Billy Hazelnuts and the Crazy Bird

Written by Tony Millionaire
Illustrated by Tony Millionaire

Billy Hazelnuts is one strong and angry creature. He can toss cows or throw down with the family cat, but even Billy meets his match in this story, where the crazy creation must take care of a baby owl that's literally trying to eat him to death. Watch as Billy struggles to do the right thing while trying to stay alive, as the baby owl picks him (and anything else within range) apart. Can Billy keep it together long enough to get the baby owl back to its mother? Find out in Billy Hazelnuts and the Crazy Bird.

I had no idea this was a sequel when I got it out from the library and started reading it, but I don't think it's necessary to know Billy Hazelnuts' history in order to follow a long. Millionare helpfully fills the reader in as we go along, and part of the quality of this story is that the explanations do not slow the story down at all. We get the information we need in small doses from various characters, and each time it relates to what is going on in the current story. That's not the easiest thing to do, but Millionaire pulls it off quite well.

The story itself is absolutely insane. Billy starts off by fighting with farm animals, then fighting with the barn cat, all because he's disgusted by the circle of life. It's a rather silly thing to be upset about, and doesn't really go anywhere, in one of the few missteps in the book. Eventually Billy fights against an owl to save the cat, and that's how he becomes the caretaker of the baby owl. The saga of the baby owl leads us to a house made of candy, a candy car (with no headlights, which is apparently the only disturbing thing about it), and even a duck raft rental place in the middle of nowhere. There's no real rhyme or reason to the proceedings, and that's a big part of the fun. You don't know what outrageous scenario will greet you at the end of the next page.

The baby owl is a two-winged weapon of mass destruction, as Billy soon finds out to his dismay. Still, in a plot that reminds me of old Looney Tunes shorts, Billy won't give up on his quest, even when he is literally falling apart. The action keeps moving, with just about every page featuring something going on. There are quite a few joke lines, many of which have spot-on timing. By the end of the book, nothing implausible because we've seen everything from cake frosting as a seat belt to a talking creature hobbling along on one leg (which the bird really should have at least had the courtesy to eat). Millionaire keeps his foot on the gas and writes with the spirit of Chuck Jones and the rest of Termite Terrace lurking in his pen.
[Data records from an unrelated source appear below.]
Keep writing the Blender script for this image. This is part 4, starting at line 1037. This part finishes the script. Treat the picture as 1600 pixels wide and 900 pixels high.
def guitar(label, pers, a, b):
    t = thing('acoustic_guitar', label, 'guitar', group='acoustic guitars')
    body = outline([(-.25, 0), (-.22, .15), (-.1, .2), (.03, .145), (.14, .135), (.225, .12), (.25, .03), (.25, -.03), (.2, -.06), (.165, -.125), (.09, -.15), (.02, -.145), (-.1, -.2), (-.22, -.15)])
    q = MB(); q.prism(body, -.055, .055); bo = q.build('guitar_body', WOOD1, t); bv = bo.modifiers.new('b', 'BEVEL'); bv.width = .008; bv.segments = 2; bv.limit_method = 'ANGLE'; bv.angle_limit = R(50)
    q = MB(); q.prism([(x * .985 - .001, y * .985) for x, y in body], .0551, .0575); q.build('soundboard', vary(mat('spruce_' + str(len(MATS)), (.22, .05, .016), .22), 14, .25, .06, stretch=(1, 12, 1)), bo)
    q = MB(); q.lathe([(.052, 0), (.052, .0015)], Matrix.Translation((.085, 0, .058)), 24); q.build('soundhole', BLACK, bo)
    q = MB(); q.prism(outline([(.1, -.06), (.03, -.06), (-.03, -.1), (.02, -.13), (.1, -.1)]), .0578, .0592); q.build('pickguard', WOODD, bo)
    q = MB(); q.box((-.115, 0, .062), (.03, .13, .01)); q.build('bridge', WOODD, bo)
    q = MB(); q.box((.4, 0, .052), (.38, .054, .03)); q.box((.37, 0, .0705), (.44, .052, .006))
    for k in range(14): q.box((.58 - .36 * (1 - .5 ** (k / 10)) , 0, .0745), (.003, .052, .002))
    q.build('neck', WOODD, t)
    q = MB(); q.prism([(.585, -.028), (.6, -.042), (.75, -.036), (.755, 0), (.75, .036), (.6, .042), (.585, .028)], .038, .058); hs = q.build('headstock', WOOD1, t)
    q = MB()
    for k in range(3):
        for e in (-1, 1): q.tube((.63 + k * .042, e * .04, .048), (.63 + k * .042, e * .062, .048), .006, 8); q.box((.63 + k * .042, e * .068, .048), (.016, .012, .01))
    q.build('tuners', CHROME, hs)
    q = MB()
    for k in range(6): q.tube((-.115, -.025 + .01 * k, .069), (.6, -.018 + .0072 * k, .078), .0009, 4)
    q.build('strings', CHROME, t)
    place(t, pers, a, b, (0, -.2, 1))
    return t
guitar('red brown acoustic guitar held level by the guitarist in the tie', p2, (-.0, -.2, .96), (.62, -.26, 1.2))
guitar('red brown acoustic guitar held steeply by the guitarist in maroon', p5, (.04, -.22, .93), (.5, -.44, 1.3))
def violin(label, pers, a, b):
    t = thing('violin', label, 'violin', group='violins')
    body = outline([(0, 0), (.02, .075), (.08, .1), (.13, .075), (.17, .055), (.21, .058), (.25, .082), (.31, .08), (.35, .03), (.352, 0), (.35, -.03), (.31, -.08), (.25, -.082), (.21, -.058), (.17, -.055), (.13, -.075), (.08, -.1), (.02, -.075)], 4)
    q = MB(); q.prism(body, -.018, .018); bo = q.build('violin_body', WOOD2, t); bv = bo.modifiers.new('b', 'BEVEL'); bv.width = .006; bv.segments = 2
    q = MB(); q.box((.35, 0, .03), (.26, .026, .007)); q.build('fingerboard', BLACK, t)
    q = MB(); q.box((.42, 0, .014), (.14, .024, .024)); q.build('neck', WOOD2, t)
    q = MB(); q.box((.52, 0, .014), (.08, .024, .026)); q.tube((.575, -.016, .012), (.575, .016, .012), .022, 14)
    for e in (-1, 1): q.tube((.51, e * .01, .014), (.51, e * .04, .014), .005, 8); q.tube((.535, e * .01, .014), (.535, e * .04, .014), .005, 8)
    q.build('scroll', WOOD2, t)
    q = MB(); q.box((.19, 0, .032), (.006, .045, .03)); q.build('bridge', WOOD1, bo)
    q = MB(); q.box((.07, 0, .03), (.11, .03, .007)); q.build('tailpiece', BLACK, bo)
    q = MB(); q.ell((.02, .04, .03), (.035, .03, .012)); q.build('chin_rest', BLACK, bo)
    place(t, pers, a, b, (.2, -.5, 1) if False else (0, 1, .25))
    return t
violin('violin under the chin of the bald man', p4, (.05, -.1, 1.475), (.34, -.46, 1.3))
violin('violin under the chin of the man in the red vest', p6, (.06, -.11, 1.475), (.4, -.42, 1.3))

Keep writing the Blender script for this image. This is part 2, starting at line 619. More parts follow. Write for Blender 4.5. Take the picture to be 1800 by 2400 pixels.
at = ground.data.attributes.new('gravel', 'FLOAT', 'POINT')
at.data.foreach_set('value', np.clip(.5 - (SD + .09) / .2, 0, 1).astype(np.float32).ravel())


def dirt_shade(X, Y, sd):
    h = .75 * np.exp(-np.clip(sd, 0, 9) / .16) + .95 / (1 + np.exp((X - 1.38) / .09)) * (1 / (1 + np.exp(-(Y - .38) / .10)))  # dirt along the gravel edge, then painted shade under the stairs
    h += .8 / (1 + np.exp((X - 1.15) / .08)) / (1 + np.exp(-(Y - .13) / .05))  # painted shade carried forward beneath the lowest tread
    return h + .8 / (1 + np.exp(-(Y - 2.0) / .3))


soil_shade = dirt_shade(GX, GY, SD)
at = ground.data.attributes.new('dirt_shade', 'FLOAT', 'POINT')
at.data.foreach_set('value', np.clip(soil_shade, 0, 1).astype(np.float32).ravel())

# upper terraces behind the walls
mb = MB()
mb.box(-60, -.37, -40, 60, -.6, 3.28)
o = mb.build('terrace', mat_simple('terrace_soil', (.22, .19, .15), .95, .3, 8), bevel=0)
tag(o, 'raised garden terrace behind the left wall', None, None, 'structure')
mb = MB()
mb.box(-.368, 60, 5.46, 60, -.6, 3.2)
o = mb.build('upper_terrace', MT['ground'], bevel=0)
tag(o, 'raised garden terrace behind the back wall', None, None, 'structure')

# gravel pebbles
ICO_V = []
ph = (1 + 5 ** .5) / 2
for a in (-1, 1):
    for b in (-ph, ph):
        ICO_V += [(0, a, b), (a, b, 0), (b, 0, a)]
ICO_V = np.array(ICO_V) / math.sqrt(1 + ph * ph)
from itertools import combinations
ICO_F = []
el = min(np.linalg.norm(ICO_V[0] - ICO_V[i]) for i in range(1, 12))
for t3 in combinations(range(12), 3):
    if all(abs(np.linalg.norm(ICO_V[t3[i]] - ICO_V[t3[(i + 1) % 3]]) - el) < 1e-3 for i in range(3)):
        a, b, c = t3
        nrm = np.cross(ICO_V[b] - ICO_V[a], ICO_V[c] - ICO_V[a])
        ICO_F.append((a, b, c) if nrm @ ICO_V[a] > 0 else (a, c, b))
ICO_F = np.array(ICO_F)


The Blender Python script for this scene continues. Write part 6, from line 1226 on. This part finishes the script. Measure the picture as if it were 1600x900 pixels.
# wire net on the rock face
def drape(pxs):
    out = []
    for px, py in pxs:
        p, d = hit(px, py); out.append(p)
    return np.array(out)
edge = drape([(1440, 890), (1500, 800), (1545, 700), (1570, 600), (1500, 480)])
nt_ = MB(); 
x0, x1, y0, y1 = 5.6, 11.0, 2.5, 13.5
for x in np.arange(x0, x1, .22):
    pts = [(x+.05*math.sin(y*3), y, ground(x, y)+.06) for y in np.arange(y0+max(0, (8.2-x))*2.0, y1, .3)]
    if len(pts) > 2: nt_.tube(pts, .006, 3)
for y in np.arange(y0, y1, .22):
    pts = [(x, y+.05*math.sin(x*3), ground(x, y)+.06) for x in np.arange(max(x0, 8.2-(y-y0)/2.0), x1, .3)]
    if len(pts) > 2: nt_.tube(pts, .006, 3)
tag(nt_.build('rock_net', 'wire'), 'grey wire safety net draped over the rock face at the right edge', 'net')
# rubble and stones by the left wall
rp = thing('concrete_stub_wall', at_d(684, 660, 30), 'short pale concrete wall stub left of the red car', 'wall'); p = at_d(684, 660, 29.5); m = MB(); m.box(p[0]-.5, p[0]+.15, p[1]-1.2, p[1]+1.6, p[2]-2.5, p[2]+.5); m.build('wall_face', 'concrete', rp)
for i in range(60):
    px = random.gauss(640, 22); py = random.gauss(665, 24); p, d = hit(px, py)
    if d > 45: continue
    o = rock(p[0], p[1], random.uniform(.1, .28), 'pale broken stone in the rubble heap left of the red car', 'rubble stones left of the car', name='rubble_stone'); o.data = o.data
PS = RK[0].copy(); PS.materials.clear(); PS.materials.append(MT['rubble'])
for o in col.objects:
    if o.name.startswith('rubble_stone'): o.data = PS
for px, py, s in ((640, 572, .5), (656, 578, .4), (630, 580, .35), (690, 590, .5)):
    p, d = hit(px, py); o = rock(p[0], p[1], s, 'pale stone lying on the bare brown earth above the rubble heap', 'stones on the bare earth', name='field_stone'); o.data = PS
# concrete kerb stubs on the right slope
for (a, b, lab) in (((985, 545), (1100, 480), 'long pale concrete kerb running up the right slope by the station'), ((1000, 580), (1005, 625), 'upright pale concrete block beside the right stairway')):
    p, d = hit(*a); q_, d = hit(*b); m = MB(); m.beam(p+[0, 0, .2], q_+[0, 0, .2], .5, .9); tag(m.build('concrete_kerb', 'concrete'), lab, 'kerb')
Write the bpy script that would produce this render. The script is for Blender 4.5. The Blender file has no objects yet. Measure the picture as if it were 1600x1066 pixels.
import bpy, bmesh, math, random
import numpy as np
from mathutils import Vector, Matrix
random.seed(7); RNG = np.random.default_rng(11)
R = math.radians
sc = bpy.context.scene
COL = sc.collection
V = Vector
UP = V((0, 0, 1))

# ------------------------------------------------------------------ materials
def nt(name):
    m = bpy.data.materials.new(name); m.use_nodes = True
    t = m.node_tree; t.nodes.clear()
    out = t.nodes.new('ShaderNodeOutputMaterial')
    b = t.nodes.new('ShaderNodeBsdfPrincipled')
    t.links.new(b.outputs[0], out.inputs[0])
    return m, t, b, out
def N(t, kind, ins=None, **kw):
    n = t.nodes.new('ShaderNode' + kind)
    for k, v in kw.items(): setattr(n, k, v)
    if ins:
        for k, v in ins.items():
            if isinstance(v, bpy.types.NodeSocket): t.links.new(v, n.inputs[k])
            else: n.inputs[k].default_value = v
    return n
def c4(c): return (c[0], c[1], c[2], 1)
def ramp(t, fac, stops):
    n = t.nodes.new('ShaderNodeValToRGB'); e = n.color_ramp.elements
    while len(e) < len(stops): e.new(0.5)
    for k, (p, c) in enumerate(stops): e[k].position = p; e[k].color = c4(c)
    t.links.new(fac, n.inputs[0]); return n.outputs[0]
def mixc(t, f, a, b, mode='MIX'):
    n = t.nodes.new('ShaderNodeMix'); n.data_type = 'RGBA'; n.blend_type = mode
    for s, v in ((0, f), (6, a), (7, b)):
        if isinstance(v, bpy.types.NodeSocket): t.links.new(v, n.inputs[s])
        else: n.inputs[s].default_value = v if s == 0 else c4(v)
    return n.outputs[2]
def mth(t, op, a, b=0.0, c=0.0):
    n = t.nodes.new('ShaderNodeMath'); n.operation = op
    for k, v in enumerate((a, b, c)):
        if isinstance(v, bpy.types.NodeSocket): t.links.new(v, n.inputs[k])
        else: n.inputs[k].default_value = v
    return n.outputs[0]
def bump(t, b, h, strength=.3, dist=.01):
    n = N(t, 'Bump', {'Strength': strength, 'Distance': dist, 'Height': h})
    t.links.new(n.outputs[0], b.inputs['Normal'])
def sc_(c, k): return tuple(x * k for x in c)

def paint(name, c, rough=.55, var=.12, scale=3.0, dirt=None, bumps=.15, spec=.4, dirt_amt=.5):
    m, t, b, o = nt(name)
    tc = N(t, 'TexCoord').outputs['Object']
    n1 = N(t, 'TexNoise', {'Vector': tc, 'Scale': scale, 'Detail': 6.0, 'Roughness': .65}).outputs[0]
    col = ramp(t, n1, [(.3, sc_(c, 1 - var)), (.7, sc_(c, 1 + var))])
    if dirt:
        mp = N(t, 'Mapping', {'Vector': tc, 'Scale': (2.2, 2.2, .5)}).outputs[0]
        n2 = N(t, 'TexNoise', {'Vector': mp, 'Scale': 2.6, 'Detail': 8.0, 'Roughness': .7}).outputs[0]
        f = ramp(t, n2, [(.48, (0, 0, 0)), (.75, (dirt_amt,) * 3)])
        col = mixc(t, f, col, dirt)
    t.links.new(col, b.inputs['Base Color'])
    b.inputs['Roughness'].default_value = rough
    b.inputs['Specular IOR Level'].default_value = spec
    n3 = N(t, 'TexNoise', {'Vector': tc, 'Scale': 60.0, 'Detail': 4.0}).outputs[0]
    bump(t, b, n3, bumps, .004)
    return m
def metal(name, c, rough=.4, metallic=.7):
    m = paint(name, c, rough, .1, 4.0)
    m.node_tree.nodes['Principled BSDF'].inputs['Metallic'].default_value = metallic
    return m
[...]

Artistically, Millionaire uses a mock wood block style that reminds me a bit of Rick Geary or Linda Medley, though with no sense (or need) for proportion. Everything is heavily inked, with strong vertical and horizontal lines. The lines suggest movement and action, which aids with the mania of the script and pacing. The result is scratchy and almost too busy at times, but Millionaire manages to make it work.

I had a lot of fun with Billy Hazenuts and the Crazy Bird. There are some things that don't make sense or aren't returned to as the story goes on, but that's okay by me, because the fun is in the now, not in the "how will this link up at the end?" I like stories that tie together like an intricate knot, but I also like watching the Roadrunner outsmart Wile E. Coyote and send him off the cliff. This book falls firmly into the latter category, and there's nothing wrong with that. If you're looking for madcap action, Billy Hazelnuts and the Crazy Bird should be right up your alley. It certainly was for me.